Rhode Island to reconfigure Newport-Pell Bridge Ramps to relieve congestion

Updated Mar 17, 2017
Newport-Pell Bridge (photo: Rhode Island DOT)Newport-Pell Bridge (photo: Rhode Island DOT)

Rhode Island officials report multiple agencies have agreed on “initial plans” that would reconfigure the Newport-Pell Bridge Ramps to relieve congestion on the Newport structure, as well as “provide quicker access” to the town center.

The Rhode Island Department of Transportation’s 10-year transportation plan has $40 million set aside for reconstruction, with an expected start date in 2019.

These plans include the complete removal of the viaduct infrastructure and the construction of four roundabouts to move traffic from the bridge into downtown and reconnect city streets. Officials say this would open up 34 acres for development and “provide a roadway network for future development.”

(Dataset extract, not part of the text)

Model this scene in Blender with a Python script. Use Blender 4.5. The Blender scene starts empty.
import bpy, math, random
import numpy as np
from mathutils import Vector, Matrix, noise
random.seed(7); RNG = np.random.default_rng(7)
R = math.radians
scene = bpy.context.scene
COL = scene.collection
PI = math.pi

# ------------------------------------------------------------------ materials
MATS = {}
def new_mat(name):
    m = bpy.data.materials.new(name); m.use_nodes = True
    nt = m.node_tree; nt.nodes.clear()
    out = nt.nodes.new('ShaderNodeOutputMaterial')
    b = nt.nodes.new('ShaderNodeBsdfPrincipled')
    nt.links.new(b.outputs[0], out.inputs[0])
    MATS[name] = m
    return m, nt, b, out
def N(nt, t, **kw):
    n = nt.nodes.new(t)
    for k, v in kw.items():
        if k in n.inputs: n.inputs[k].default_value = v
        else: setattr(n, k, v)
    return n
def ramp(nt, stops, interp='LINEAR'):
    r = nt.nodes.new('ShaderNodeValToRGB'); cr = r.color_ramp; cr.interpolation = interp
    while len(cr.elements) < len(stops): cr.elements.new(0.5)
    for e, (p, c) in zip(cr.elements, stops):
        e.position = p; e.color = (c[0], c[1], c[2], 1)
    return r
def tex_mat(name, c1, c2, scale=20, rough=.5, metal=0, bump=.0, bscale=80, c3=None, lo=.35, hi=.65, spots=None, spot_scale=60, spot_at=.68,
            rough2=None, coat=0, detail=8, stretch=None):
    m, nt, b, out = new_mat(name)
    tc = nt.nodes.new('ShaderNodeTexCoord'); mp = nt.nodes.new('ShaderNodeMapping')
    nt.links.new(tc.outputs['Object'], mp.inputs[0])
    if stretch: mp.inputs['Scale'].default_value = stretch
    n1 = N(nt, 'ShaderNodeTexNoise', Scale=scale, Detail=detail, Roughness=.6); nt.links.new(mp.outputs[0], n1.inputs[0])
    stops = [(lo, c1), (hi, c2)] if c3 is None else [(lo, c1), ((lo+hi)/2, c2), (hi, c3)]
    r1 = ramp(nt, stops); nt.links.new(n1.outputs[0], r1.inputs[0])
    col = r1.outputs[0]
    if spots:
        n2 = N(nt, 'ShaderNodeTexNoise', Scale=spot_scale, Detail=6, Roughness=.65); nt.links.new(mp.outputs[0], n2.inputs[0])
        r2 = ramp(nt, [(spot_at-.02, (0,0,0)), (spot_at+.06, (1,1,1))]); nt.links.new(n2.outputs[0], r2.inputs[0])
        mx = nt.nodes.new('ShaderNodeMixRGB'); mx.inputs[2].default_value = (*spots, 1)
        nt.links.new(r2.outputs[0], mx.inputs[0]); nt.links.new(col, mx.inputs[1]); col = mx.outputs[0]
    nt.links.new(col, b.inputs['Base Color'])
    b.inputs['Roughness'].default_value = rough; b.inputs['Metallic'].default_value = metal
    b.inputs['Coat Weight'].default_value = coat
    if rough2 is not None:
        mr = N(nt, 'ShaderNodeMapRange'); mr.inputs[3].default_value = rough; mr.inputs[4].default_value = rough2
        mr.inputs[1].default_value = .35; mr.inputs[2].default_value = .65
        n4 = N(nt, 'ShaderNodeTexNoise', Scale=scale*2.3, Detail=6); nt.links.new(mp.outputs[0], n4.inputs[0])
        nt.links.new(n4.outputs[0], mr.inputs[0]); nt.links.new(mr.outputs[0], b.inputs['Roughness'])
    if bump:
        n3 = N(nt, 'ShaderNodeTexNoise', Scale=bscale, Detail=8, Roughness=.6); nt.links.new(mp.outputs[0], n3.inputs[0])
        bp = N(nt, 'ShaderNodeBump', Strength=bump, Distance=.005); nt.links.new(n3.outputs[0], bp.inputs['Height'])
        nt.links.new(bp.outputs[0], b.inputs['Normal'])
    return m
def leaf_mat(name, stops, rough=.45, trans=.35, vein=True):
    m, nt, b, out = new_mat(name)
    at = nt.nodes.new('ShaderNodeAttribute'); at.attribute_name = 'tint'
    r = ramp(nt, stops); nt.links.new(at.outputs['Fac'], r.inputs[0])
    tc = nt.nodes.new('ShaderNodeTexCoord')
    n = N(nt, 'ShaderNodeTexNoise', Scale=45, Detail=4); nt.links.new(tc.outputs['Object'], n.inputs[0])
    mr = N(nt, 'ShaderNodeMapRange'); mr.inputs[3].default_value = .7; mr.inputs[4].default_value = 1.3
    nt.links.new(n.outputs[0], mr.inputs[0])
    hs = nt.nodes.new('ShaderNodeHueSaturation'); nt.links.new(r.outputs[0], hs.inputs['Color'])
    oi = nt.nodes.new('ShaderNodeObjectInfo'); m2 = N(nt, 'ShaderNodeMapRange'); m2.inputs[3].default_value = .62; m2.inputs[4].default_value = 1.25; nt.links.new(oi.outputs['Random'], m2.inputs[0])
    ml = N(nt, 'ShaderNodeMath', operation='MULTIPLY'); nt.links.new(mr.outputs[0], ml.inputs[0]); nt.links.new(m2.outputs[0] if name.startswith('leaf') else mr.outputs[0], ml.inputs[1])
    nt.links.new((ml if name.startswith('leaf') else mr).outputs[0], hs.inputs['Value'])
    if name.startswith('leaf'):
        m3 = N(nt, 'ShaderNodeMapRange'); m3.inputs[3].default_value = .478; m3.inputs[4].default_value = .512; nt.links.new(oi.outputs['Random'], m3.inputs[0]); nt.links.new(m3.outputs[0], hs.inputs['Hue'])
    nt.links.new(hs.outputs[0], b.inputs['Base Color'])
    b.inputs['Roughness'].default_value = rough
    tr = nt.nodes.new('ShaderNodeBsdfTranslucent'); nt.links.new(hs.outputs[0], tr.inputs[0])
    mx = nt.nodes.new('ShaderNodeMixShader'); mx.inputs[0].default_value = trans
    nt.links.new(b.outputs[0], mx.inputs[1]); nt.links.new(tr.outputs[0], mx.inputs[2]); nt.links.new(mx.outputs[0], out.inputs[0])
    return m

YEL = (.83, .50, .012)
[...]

“The best way to improve our business climate is to create better infrastructure,” says Gov. Gina Raimondo. “Rhode Island is already on the move – companies like Johnson & Johnson, Cambridge Innovation Center and Wexford are moving to the I-195 land in Providence. By reconfiguring the Pell ramps, Newport can also free up land for economic development. I’m excited about the opportunity to bring more jobs and innovation to Rhode Island.”

RIDOT reports this project has been needed for “some time,” with ramps originally designed in the 1960s for relocating Route 138 – a project that never happened.

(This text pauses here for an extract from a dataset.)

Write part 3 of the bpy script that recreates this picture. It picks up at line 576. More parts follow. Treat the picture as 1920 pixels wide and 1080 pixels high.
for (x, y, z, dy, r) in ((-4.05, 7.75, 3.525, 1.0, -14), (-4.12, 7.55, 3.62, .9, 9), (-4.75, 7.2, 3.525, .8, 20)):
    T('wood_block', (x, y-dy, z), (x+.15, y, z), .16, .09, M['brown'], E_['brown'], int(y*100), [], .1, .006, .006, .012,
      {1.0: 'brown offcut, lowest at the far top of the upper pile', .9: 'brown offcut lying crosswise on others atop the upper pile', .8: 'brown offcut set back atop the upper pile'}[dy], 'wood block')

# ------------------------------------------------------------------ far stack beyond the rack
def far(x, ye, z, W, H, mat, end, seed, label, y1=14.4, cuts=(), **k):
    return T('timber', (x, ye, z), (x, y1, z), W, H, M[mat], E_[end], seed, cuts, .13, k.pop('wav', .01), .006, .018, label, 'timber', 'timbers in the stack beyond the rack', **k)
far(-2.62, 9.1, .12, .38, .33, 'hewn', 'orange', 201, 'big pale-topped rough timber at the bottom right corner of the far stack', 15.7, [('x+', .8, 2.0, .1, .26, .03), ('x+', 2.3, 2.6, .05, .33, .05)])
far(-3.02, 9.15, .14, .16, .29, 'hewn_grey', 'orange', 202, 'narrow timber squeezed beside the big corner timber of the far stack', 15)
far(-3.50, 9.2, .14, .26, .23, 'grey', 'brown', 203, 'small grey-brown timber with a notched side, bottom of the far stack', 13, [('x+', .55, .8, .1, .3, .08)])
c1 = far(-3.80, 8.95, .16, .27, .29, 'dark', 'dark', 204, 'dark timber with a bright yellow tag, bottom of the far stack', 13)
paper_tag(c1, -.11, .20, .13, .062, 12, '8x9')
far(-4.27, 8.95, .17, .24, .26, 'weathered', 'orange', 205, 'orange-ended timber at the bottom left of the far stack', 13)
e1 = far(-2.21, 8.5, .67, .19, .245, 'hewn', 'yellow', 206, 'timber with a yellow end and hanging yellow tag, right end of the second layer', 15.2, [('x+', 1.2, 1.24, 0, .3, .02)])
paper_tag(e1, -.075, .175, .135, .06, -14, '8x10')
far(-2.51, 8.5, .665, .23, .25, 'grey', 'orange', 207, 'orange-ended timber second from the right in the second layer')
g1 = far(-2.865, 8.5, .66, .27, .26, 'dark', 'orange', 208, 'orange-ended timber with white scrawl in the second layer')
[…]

“Through our RhodeWorks program, we are able to finally address the outdated bridges and traffic patterns at the Pell Bridge ramps,” RIDOT Director Peter Alviti Jr. says. “This project will not only achieve the goal of fixing bridges and improving safety, but also will utilize a design that frees up land for economic development in Newport.”

RIDOT reports the bridge and ramps see more than 40,000 vehicles per day during “peak summer season” and during Newport special events, with delays spreading out to between one-quarter mile and one mile.

Project area, which is in the Newport Resilience Innovation District, extends to 50 acres. The plans also include a Park and Ride, rail shuttle and bike path.

“The bridge realignment is the linchpin in moving the City’s vision forward which will benefit the residents of Newport and the State of Rhode Island,” says Newport City Manager Joseph Nicholson. “We are excited about the future.”